SUPPLIED MATERIAL
____________

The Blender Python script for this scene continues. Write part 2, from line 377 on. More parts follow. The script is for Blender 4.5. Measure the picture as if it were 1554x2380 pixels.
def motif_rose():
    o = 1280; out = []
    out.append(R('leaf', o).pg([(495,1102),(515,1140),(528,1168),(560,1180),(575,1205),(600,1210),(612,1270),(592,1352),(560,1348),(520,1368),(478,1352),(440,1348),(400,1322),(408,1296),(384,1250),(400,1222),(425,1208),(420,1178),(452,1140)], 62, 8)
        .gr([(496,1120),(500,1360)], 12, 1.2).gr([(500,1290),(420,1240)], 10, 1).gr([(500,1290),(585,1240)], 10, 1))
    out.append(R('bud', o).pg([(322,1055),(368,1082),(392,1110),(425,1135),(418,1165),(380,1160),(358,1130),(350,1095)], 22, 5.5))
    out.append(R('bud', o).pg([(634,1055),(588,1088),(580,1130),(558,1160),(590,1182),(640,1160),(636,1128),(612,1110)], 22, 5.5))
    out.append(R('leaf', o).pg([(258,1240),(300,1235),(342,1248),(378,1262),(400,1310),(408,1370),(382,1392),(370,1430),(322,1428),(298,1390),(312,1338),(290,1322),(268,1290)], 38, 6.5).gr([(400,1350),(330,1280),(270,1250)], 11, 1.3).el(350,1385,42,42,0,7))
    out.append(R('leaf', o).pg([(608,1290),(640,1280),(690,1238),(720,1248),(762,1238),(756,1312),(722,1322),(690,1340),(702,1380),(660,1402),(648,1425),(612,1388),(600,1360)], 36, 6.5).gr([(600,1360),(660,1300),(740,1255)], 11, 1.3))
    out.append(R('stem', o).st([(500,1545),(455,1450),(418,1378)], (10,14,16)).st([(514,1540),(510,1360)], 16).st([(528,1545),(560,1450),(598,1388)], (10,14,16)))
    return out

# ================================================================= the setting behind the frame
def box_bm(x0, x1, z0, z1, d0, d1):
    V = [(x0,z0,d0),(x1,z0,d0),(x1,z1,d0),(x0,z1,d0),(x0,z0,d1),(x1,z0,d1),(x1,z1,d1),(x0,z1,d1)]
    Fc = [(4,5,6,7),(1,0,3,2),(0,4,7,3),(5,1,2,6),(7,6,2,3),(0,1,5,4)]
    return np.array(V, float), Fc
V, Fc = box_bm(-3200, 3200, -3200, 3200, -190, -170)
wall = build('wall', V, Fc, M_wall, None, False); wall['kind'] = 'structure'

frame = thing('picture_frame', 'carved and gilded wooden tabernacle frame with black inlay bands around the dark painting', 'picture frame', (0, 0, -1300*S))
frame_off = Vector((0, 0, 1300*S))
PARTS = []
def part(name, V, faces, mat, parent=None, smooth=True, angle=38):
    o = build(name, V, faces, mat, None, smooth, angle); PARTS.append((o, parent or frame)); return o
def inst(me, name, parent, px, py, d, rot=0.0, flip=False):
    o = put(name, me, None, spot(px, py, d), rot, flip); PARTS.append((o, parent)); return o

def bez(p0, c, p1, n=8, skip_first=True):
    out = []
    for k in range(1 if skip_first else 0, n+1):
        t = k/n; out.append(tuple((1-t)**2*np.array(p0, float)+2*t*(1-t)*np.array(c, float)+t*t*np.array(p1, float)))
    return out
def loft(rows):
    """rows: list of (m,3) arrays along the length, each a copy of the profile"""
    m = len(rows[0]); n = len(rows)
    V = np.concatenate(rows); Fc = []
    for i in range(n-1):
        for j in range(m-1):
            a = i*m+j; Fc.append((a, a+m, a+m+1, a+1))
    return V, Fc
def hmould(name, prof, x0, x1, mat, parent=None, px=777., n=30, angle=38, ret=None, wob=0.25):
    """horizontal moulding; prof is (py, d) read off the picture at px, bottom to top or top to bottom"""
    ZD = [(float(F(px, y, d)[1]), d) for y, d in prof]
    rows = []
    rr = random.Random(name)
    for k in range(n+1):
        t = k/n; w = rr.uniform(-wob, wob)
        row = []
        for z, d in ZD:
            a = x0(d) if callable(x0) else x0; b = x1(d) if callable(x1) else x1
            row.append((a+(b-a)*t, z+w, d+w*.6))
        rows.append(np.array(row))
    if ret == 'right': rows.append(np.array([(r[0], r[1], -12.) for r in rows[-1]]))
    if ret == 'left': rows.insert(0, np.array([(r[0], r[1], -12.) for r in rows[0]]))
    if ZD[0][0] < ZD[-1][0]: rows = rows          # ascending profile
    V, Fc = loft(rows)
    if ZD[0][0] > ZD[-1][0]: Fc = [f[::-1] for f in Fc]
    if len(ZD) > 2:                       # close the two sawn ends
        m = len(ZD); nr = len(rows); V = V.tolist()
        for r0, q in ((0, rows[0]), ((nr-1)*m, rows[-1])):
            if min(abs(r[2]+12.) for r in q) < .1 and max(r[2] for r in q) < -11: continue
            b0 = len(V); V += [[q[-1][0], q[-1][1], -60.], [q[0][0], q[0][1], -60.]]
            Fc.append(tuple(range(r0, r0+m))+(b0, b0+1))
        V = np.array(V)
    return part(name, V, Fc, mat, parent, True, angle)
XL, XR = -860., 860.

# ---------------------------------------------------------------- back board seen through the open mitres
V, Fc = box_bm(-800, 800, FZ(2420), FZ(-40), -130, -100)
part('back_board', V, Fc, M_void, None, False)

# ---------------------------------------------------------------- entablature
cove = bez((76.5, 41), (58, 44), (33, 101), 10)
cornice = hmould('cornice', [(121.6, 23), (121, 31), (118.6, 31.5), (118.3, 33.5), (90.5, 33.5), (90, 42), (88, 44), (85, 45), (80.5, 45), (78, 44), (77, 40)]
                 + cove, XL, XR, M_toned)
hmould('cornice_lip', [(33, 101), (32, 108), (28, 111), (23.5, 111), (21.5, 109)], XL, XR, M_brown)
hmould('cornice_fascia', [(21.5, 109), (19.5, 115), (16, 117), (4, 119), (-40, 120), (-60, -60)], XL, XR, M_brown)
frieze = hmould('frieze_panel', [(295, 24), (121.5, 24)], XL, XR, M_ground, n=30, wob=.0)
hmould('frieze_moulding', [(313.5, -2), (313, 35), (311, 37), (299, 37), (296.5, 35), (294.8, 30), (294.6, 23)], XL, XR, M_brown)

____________

Extract the complete data, matching each line exactly.

The Blender Python script for this scene continues. Write part 2, from line 377 on. More parts follow. The script is for Blender 4.5. Measure the picture as if it were 1554x2380 pixels.
def motif_rose():
    o = 1280; out = []
    out.append(R('leaf', o).pg([(495,1102),(515,1140),(528,1168),(560,1180),(575,1205),(600,1210),(612,1270),(592,1352),(560,1348),(520,1368),(478,1352),(440,1348),(400,1322),(408,1296),(384,1250),(400,1222),(425,1208),(420,1178),(452,1140)], 62, 8)
        .gr([(496,1120),(500,1360)], 12, 1.2).gr([(500,1290),(420,1240)], 10, 1).gr([(500,1290),(585,1240)], 10, 1))
    out.append(R('bud', o).pg([(322,1055),(368,1082),(392,1110),(425,1135),(418,1165),(380,1160),(358,1130),(350,1095)], 22, 5.5))
    out.append(R('bud', o).pg([(634,1055),(588,1088),(580,1130),(558,1160),(590,1182),(640,1160),(636,1128),(612,1110)], 22, 5.5))
    out.append(R('leaf', o).pg([(258,1240),(300,1235),(342,1248),(378,1262),(400,1310),(408,1370),(382,1392),(370,1430),(322,1428),(298,1390),(312,1338),(290,1322),(268,1290)], 38, 6.5).gr([(400,1350),(330,1280),(270,1250)], 11, 1.3).el(350,1385,42,42,0,7))
    out.append(R('leaf', o).pg([(608,1290),(640,1280),(690,1238),(720,1248),(762,1238),(756,1312),(722,1322),(690,1340),(702,1380),(660,1402),(648,1425),(612,1388),(600,1360)], 36, 6.5).gr([(600,1360),(660,1300),(740,1255)], 11, 1.3))
    out.append(R('stem', o).st([(500,1545),(455,1450),(418,1378)], (10,14,16)).st([(514,1540),(510,1360)], 16).st([(528,1545),(560,1450),(598,1388)], (10,14,16)))
    return out

# ================================================================= the setting behind the frame
def box_bm(x0, x1, z0, z1, d0, d1):
    V = [(x0,z0,d0),(x1,z0,d0),(x1,z1,d0),(x0,z1,d0),(x0,z0,d1),(x1,z0,d1),(x1,z1,d1),(x0,z1,d1)]
    Fc = [(4,5,6,7),(1,0,3,2),(0,4,7,3),(5,1,2,6),(7,6,2,3),(0,1,5,4)]
    return np.array(V, float), Fc
V, Fc = box_bm(-3200, 3200, -3200, 3200, -190, -170)
wall = build('wall', V, Fc, M_wall, None, False); wall['kind'] = 'structure'

frame = thing('picture_frame', 'carved and gilded wooden tabernacle frame with black inlay bands around the dark painting', 'picture frame', (0, 0, -1300*S))
frame_off = Vector((0, 0, 1300*S))
PARTS = []
def part(name, V, faces, mat, parent=None, smooth=True, angle=38):
    o = build(name, V, faces, mat, None, smooth, angle); PARTS.append((o, parent or frame)); return o
def inst(me, name, parent, px, py, d, rot=0.0, flip=False):
    o = put(name, me, None, spot(px, py, d), rot, flip); PARTS.append((o, parent)); return o

def bez(p0, c, p1, n=8, skip_first=True):
    out = []
    for k in range(1 if skip_first else 0, n+1):
        t = k/n; out.append(tuple((1-t)**2*np.array(p0, float)+2*t*(1-t)*np.array(c, float)+t*t*np.array(p1, float)))
    return out
def loft(rows):
    """rows: list of (m,3) arrays along the length, each a copy of the profile"""
    m = len(rows[0]); n = len(rows)
    V = np.concatenate(rows); Fc = []
    for i in range(n-1):
        for j in range(m-1):
            a = i*m+j; Fc.append((a, a+m, a+m+1, a+1))
    return V, Fc
def hmould(name, prof, x0, x1, mat, parent=None, px=777., n=30, angle=38, ret=None, wob=0.25):
    """horizontal moulding; prof is (py, d) read off the picture at px, bottom to top or top to bottom"""
    ZD = [(float(F(px, y, d)[1]), d) for y, d in prof]
    rows = []
    rr = random.Random(name)
    for k in range(n+1):
        t = k/n; w = rr.uniform(-wob, wob)
        row = []
        for z, d in ZD:
            a = x0(d) if callable(x0) else x0; b = x1(d) if callable(x1) else x1
            row.append((a+(b-a)*t, z+w, d+w*.6))
        rows.append(np.array(row))
    if ret == 'right': rows.append(np.array([(r[0], r[1], -12.) for r in rows[-1]]))
    if ret == 'left': rows.insert(0, np.array([(r[0], r[1], -12.) for r in rows[0]]))
    if ZD[0][0] < ZD[-1][0]: rows = rows          # ascending profile
    V, Fc = loft(rows)
    if ZD[0][0] > ZD[-1][0]: Fc = [f[::-1] for f in Fc]
    if len(ZD) > 2:                       # close the two sawn ends
        m = len(ZD); nr = len(rows); V = V.tolist()
        for r0, q in ((0, rows[0]), ((nr-1)*m, rows[-1])):
            if min(abs(r[2]+12.) for r in q) < .1 and max(r[2] for r in q) < -11: continue
            b0 = len(V); V += [[q[-1][0], q[-1][1], -60.], [q[0][0], q[0][1], -60.]]
            Fc.append(tuple(range(r0, r0+m))+(b0, b0+1))
        V = np.array(V)
    return part(name, V, Fc, mat, parent, True, angle)
XL, XR = -860., 860.

# ---------------------------------------------------------------- back board seen through the open mitres
V, Fc = box_bm(-800, 800, FZ(2420), FZ(-40), -130, -100)
part('back_board', V, Fc, M_void, None, False)

# ---------------------------------------------------------------- entablature
cove = bez((76.5, 41), (58, 44), (33, 101), 10)
cornice = hmould('cornice', [(121.6, 23), (121, 31), (118.6, 31.5), (118.3, 33.5), (90.5, 33.5), (90, 42), (88, 44), (85, 45), (80.5, 45), (78, 44), (77, 40)]
                 + cove, XL, XR, M_toned)
hmould('cornice_lip', [(33, 101), (32, 108), (28, 111), (23.5, 111), (21.5, 109)], XL, XR, M_brown)
hmould('cornice_fascia', [(21.5, 109), (19.5, 115), (16, 117), (4, 119), (-40, 120), (-60, -60)], XL, XR, M_brown)
frieze = hmould('frieze_panel', [(295, 24), (121.5, 24)], XL, XR, M_ground, n=30, wob=.0)
hmould('frieze_moulding', [(313.5, -2), (313, 35), (311, 37), (299, 37), (296.5, 35), (294.8, 30), (294.6, 23)], XL, XR, M_brown)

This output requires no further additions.